:: Supplied entries

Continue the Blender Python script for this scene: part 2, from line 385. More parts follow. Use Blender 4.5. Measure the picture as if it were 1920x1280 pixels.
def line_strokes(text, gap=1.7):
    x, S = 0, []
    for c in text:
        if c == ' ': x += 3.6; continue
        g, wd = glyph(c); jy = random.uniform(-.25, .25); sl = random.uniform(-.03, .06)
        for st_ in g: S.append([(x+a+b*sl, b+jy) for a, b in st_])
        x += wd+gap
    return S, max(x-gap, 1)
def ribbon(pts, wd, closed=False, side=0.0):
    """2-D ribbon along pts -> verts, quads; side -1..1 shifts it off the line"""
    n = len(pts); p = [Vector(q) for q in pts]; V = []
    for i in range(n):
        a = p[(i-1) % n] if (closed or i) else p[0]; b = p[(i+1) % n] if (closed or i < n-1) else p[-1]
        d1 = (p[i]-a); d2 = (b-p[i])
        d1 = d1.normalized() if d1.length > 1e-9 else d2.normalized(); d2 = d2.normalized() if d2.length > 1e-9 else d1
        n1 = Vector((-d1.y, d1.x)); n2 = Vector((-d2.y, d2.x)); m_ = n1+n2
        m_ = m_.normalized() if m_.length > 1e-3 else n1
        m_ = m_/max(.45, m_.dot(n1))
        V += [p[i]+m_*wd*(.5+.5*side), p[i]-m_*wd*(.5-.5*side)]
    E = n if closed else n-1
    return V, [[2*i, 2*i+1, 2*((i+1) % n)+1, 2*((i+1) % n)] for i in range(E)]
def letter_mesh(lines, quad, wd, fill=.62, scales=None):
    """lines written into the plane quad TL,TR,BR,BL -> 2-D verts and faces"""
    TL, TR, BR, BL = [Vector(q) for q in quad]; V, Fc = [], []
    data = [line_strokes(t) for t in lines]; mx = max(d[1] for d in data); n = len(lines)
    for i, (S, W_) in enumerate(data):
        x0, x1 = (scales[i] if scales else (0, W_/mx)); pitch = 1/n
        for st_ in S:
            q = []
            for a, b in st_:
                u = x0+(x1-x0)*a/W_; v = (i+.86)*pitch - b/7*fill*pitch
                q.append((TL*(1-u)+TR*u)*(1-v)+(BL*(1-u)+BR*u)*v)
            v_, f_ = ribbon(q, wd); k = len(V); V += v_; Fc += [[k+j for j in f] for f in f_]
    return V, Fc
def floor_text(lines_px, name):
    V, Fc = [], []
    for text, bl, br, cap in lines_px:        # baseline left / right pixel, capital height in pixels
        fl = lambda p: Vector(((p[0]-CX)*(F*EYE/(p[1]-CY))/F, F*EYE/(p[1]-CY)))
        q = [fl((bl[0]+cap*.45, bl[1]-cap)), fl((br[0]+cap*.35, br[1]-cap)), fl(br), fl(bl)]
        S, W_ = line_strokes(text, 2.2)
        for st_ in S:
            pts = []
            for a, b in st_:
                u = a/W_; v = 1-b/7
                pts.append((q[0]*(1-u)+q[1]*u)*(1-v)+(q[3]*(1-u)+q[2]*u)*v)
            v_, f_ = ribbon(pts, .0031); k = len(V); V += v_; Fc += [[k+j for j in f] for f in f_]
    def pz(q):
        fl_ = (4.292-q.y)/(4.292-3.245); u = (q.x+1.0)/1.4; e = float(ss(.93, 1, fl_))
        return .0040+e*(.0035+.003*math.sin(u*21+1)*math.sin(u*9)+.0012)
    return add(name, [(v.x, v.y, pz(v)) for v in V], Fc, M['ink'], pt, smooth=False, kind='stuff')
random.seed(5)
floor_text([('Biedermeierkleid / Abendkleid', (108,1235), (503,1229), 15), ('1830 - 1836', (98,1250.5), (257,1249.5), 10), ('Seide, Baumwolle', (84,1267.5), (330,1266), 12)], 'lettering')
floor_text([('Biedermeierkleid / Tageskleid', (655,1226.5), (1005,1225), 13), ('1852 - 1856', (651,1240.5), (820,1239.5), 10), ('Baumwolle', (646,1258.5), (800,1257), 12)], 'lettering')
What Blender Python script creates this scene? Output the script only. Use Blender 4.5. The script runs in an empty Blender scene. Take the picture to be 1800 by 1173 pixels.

::::

Exercise prompt:
Print every entry exactly as written.

Solved problem:
Continue the Blender Python script for this scene: part 2, from line 385. More parts follow. Use Blender 4.5. Measure the picture as if it were 1920x1280 pixels.
def line_strokes(text, gap=1.7):
    x, S = 0, []
    for c in text:
        if c == ' ': x += 3.6; continue
        g, wd = glyph(c); jy = random.uniform(-.25, .25); sl = random.uniform(-.03, .06)
        for st_ in g: S.append([(x+a+b*sl, b+jy) for a, b in st_])
        x += wd+gap
    return S, max(x-gap, 1)
def ribbon(pts, wd, closed=False, side=0.0):
    """2-D ribbon along pts -> verts, quads; side -1..1 shifts it off the line"""
    n = len(pts); p = [Vector(q) for q in pts]; V = []
    for i in range(n):
        a = p[(i-1) % n] if (closed or i) else p[0]; b = p[(i+1) % n] if (closed or i < n-1) else p[-1]
        d1 = (p[i]-a); d2 = (b-p[i])
        d1 = d1.normalized() if d1.length > 1e-9 else d2.normalized(); d2 = d2.normalized() if d2.length > 1e-9 else d1
        n1 = Vector((-d1.y, d1.x)); n2 = Vector((-d2.y, d2.x)); m_ = n1+n2
        m_ = m_.normalized() if m_.length > 1e-3 else n1
        m_ = m_/max(.45, m_.dot(n1))
        V += [p[i]+m_*wd*(.5+.5*side), p[i]-m_*wd*(.5-.5*side)]
    E = n if closed else n-1
    return V, [[2*i, 2*i+1, 2*((i+1) % n)+1, 2*((i+1) % n)] for i in range(E)]
def letter_mesh(lines, quad, wd, fill=.62, scales=None):
    """lines written into the plane quad TL,TR,BR,BL -> 2-D verts and faces"""
    TL, TR, BR, BL = [Vector(q) for q in quad]; V, Fc = [], []
    data = [line_strokes(t) for t in lines]; mx = max(d[1] for d in data); n = len(lines)
    for i, (S, W_) in enumerate(data):
        x0, x1 = (scales[i] if scales else (0, W_/mx)); pitch = 1/n
        for st_ in S:
            q = []
            for a, b in st_:
                u = x0+(x1-x0)*a/W_; v = (i+.86)*pitch - b/7*fill*pitch
                q.append((TL*(1-u)+TR*u)*(1-v)+(BL*(1-u)+BR*u)*v)
            v_, f_ = ribbon(q, wd); k = len(V); V += v_; Fc += [[k+j for j in f] for f in f_]
    return V, Fc
def floor_text(lines_px, name):
    V, Fc = [], []
    for text, bl, br, cap in lines_px:        # baseline left / right pixel, capital height in pixels
        fl = lambda p: Vector(((p[0]-CX)*(F*EYE/(p[1]-CY))/F, F*EYE/(p[1]-CY)))
        q = [fl((bl[0]+cap*.45, bl[1]-cap)), fl((br[0]+cap*.35, br[1]-cap)), fl(br), fl(bl)]
        S, W_ = line_strokes(text, 2.2)
        for st_ in S:
            pts = []
            for a, b in st_:
                u = a/W_; v = 1-b/7
                pts.append((q[0]*(1-u)+q[1]*u)*(1-v)+(q[3]*(1-u)+q[2]*u)*v)
            v_, f_ = ribbon(pts, .0031); k = len(V); V += v_; Fc += [[k+j for j in f] for f in f_]
    def pz(q):
        fl_ = (4.292-q.y)/(4.292-3.245); u = (q.x+1.0)/1.4; e = float(ss(.93, 1, fl_))
        return .0040+e*(.0035+.003*math.sin(u*21+1)*math.sin(u*9)+.0012)
    return add(name, [(v.x, v.y, pz(v)) for v in V], Fc, M['ink'], pt, smooth=False, kind='stuff')
random.seed(5)
floor_text([('Biedermeierkleid / Abendkleid', (108,1235), (503,1229), 15), ('1830 - 1836', (98,1250.5), (257,1249.5), 10), ('Seide, Baumwolle', (84,1267.5), (330,1266), 12)], 'lettering')
floor_text([('Biedermeierkleid / Tageskleid', (655,1226.5), (1005,1225), 13), ('1852 - 1856', (651,1240.5), (820,1239.5), 10), ('Baumwolle', (646,1258.5), (800,1257), 12)], 'lettering')
What Blender Python script creates this scene? Output the script only. Use Blender 4.5. The script runs in an empty Blender scene. Take the picture to be 1800 by 1173 pixels.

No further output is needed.